Uno se siente minúsculo en un lugar así, y te das cuenta de que no eres más que una mota de polvo en el universo y en la historia de la tierra y de la vida.

Después de tal experiencia, nos tocaba deshacer camino. El último día fue el peor, no solo por el cansancio acumulado, sino porque cuando estás subiendo tienes de recompensa el paisaje, el aprendizaje, lo nuevo por descubrir.  De bajada, te queda el silencio.

Tras varios días andando ya ni las bajadas eran bienvenidas, es más, eran las peores, porque las rodillas nos temblaban. Por eso, en el último tramo del cuarto día, compuesto por una bajada interminable de 7 kilómetros nos fuimos separando unos de otros y ya no nos encontramos hasta llegar al punto final, Machete Pelao de nuevo.

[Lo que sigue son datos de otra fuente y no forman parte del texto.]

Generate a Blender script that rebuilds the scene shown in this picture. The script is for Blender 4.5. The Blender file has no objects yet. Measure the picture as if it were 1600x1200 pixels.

Íbamos a diferentes ritmos, en parte creo que digiriendo todo lo que habíamos vivido y convivido durante esos días en los cuales habíamos creado una especie de rutina y nos habíamos acompañado y apoyado durante momentos más y menos buenos.

Y es que un viaje no es completo si no creas una conexión especial con la gente y el sitio, y en ese camino lo encontramos todo. Volvería una y mil veces.